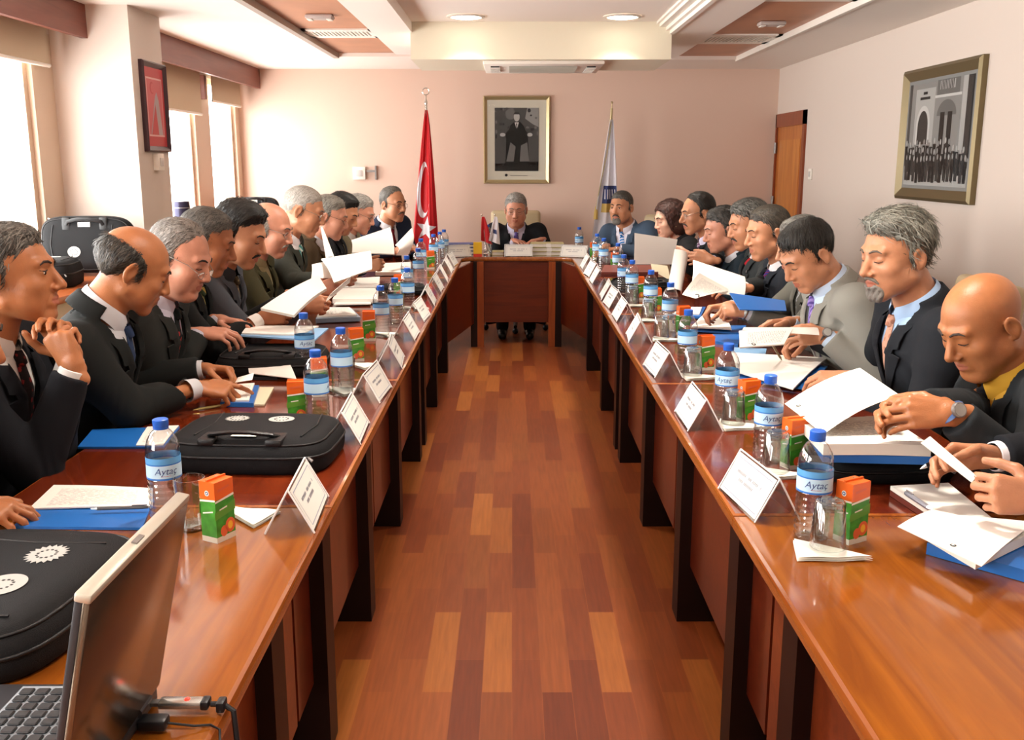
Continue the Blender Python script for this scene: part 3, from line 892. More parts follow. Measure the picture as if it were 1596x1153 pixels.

--

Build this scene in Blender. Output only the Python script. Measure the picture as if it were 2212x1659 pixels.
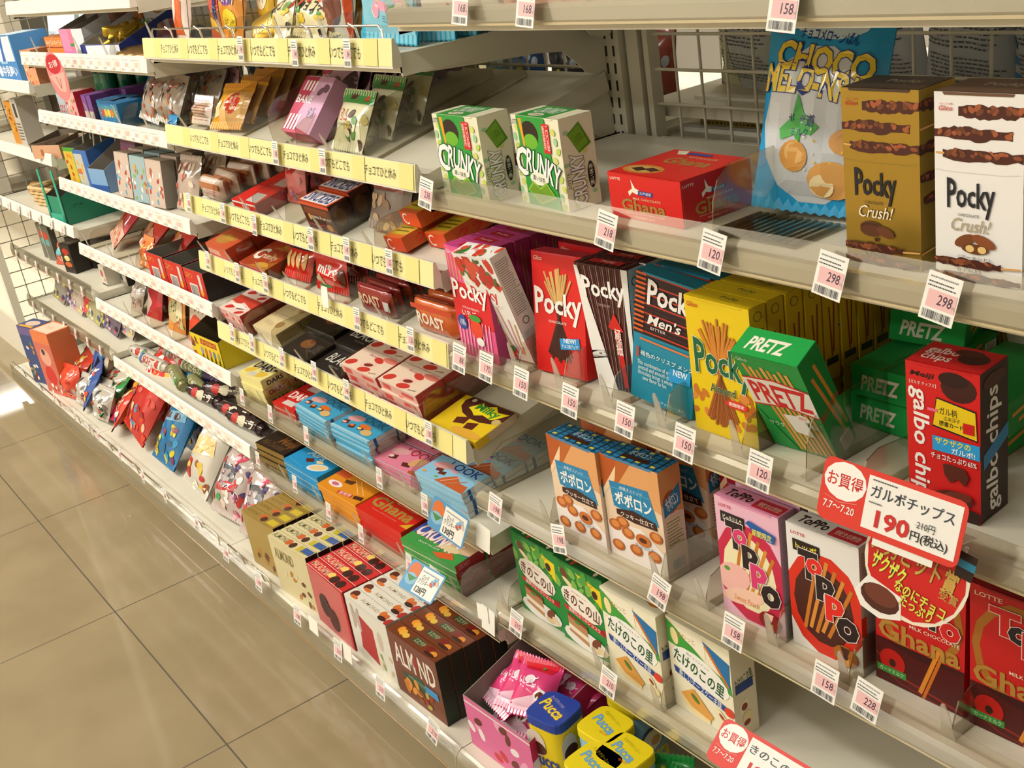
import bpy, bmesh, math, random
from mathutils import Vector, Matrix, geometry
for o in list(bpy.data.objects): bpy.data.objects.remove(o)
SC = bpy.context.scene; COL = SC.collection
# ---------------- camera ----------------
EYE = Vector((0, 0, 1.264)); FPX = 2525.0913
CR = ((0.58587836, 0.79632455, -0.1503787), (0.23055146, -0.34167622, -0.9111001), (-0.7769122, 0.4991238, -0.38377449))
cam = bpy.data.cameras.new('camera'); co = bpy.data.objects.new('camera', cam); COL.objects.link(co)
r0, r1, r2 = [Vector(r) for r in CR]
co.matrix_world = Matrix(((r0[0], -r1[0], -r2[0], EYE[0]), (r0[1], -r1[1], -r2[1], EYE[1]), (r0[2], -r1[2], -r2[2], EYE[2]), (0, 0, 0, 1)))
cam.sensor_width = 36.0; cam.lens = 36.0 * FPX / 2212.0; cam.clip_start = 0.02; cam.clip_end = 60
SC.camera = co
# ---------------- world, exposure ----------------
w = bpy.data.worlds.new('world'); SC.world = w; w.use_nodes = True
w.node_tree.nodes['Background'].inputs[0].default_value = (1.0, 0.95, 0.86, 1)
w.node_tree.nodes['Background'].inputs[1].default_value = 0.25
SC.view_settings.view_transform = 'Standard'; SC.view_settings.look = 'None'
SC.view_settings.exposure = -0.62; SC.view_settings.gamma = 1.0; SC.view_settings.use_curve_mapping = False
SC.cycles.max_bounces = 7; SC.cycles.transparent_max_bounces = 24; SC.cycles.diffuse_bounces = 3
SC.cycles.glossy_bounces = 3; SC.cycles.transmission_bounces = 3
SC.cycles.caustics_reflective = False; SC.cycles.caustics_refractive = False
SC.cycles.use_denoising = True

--

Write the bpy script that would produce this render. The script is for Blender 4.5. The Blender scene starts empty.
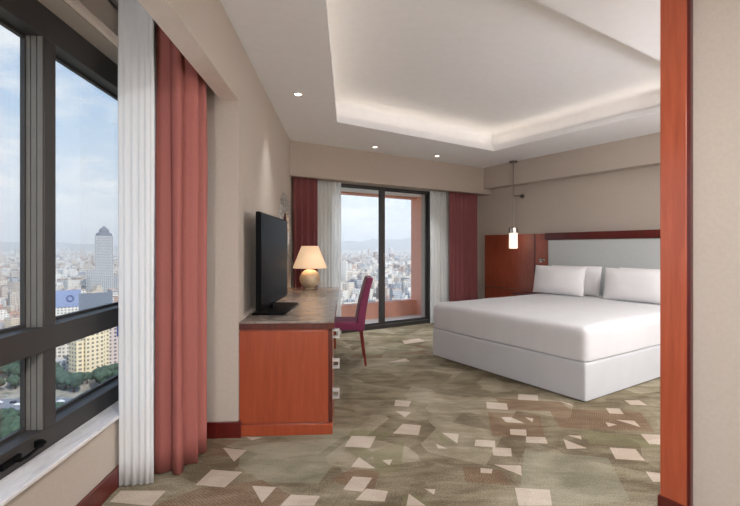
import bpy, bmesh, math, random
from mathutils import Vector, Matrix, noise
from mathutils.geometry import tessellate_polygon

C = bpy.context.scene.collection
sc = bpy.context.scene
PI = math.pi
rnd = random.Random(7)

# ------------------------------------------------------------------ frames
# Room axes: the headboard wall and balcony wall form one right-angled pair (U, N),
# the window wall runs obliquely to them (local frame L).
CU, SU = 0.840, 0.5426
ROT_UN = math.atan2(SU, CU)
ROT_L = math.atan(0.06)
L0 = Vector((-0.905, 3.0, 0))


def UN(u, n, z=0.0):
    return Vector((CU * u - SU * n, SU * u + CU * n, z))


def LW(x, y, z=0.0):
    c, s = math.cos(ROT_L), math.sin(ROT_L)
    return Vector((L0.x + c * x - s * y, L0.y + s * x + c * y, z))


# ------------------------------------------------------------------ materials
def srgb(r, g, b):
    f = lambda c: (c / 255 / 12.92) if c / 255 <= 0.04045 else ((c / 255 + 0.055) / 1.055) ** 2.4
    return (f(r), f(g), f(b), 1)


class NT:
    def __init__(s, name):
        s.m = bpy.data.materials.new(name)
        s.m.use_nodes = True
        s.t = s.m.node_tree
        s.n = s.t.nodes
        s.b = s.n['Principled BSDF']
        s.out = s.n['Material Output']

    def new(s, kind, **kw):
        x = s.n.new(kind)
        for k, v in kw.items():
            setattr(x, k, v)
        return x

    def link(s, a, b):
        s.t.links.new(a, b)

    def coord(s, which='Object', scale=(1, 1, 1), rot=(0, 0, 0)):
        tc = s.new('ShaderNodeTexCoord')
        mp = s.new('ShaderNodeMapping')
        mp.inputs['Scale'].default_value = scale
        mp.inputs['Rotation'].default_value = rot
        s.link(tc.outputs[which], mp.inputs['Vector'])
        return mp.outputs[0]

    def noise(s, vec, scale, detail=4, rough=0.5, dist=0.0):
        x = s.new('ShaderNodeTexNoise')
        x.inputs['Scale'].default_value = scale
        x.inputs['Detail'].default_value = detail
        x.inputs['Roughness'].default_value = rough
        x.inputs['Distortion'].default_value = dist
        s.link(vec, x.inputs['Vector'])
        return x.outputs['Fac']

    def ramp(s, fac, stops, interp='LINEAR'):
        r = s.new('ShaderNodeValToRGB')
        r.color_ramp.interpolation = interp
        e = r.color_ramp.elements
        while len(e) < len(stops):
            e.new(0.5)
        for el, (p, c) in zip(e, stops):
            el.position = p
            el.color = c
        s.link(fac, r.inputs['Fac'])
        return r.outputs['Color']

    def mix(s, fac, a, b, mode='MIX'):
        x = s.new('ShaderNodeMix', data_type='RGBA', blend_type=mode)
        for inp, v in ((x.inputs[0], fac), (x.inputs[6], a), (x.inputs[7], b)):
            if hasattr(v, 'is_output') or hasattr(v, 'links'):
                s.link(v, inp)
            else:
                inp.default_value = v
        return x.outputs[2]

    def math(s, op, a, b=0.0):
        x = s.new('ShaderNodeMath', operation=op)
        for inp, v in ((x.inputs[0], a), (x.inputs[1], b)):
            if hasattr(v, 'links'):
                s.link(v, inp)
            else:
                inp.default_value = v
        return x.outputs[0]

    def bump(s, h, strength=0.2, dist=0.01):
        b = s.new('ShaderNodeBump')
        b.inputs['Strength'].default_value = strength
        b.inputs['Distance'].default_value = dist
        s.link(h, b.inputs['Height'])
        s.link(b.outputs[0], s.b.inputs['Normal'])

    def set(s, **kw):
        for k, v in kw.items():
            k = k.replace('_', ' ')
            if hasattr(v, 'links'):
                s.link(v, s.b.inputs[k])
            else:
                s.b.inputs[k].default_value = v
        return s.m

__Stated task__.
Go back to the listing above and reproduce, exactly, the stretch from the line bearing "Write the bpy" through the line bearing "return Vector((CU *", without its pictures.

__Problem solution__.
Write the bpy script that would produce this render. The script is for Blender 4.5. The Blender scene starts empty.
import bpy, bmesh, math, random
from mathutils import Vector, Matrix, noise
from mathutils.geometry import tessellate_polygon

C = bpy.context.scene.collection
sc = bpy.context.scene
PI = math.pi
rnd = random.Random(7)

# ------------------------------------------------------------------ frames
# Room axes: the headboard wall and balcony wall form one right-angled pair (U, N),
# the window wall runs obliquely to them (local frame L).
CU, SU = 0.840, 0.5426
ROT_UN = math.atan2(SU, CU)
ROT_L = math.atan(0.06)
L0 = Vector((-0.905, 3.0, 0))


def UN(u, n, z=0.0):
    return Vector((CU * u - SU * n, SU * u + CU * n, z))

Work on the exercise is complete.